TWRのツーリングカーというと1986年の全日本ツーリングカー選手権(JTC)のインターTECに参戦し、ポールポジションをさらったジャガーXJSが日本人的にはよく知られるところだろう。
だが実はその頃、TWRはすでにジャガーとは別のマシンでヨーロッパやイギリスのツーリングカー選手権で活躍していた。それが『ローバー・ビテス』だ。
『ビテス』はローバーSD1シリーズのなかでも3.5リッターV8エンジンを積む上位モデルで、搭載したV8エンジンはOHVという旧式なシステムを採用していたものの、インジェクション仕様で比較的サイズがコンパクトなユニットだった。それにTWRが目をつけて、ツーリングカーレース戦線に送り込んだのだった。
TWRが仕上げた『ビテス』は1986年のヨーロッパツーリングカー選手権(ETC)において、トム・ウォーキンショー自身とウィン・パーシーのコンビによるドライブで14戦5勝をマーク。タイトルにこそ届かなかったものの、同年チャンピオンになったBMWと同等の速さを見せていた。

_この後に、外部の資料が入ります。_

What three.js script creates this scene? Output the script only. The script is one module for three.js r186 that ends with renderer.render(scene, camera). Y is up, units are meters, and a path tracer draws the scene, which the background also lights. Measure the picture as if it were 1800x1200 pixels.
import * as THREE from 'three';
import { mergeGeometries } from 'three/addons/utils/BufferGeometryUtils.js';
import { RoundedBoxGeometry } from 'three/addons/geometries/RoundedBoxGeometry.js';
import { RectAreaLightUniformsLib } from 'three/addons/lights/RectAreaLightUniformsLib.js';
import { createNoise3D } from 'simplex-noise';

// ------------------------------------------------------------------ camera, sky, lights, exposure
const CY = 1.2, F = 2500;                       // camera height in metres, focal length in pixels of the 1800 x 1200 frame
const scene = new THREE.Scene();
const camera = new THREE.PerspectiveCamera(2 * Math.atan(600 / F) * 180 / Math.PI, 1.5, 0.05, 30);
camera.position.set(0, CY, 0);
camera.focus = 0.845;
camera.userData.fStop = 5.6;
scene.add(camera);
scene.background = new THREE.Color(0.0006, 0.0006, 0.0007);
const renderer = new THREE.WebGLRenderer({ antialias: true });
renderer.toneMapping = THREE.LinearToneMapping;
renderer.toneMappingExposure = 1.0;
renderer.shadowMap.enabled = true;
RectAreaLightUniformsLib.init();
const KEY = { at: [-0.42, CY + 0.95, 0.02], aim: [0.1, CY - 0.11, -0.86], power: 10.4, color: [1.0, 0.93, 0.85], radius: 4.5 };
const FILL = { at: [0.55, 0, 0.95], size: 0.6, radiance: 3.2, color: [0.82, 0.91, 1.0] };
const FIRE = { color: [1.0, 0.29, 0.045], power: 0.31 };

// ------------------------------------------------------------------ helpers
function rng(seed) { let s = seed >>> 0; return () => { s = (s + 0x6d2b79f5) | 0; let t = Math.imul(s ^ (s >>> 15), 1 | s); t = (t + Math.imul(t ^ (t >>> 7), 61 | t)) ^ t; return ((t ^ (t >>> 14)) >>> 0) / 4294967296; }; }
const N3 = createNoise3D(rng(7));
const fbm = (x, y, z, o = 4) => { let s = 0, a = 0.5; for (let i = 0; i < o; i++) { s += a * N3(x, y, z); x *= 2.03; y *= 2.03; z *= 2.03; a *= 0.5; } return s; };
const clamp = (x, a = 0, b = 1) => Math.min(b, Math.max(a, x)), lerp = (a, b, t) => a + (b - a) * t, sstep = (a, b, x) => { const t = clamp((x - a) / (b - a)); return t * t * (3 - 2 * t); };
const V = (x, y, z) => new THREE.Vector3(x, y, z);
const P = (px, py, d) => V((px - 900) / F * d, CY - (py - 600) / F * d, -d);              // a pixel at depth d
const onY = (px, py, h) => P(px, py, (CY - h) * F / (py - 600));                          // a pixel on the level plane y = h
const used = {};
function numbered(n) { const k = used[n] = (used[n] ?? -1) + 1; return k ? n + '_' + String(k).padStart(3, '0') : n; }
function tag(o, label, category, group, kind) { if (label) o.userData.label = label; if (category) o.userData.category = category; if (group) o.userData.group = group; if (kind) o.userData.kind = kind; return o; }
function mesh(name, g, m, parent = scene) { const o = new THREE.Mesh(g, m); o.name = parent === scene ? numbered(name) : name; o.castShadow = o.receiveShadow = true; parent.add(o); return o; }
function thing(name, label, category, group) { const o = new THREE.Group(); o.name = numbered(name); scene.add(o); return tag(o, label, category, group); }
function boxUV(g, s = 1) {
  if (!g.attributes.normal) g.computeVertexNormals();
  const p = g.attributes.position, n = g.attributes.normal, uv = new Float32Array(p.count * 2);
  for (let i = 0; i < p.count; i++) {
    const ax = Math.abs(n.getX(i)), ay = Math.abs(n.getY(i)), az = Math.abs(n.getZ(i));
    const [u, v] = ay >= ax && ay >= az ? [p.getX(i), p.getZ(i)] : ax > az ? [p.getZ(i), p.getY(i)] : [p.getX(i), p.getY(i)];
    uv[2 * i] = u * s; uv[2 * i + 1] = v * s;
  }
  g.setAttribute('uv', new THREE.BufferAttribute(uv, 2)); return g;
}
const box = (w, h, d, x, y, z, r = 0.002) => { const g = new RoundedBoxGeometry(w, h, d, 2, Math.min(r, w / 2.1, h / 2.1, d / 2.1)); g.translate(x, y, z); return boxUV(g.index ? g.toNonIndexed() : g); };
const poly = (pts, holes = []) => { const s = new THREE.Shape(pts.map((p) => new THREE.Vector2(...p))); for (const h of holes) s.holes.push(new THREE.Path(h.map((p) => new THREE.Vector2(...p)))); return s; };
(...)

そんな活躍の最中、1986年の富士スピードウェイを舞台にしたツーリングカーの国際戦、インターTECにおいて『ビテス』を持ち込んだのがスンダイ・スピリットチームだった。
スンダイが導入した『ビテス』は1986年にETCを戦ったTWRのマシンそのもので、それをTWRのスタッフのサポートを得ながら、初陣を戦った。結果は総合7位と上々で、1986年のJTC最終戦鈴鹿サーキットを経て(このレースでの結果は予選落ち)、1987年シーズンのJTCも『ビテス』は戦いを続けた。
だが、1987年のJTC第4戦スポーツランドSUGOでは総合4位/クラス3位という結果を残したものの、同年はフォード・シエラやクラス違いながらBMW M3など強力なライバルマシンが登場。
ヨーロッパでの実績が示す通り、侮れぬポテンシャルを持った車両であったが、前述のシエラなどの後塵を排することとなってしまい、『ビテス』はJTCのレースシーンから1987年いっぱいで姿を消した。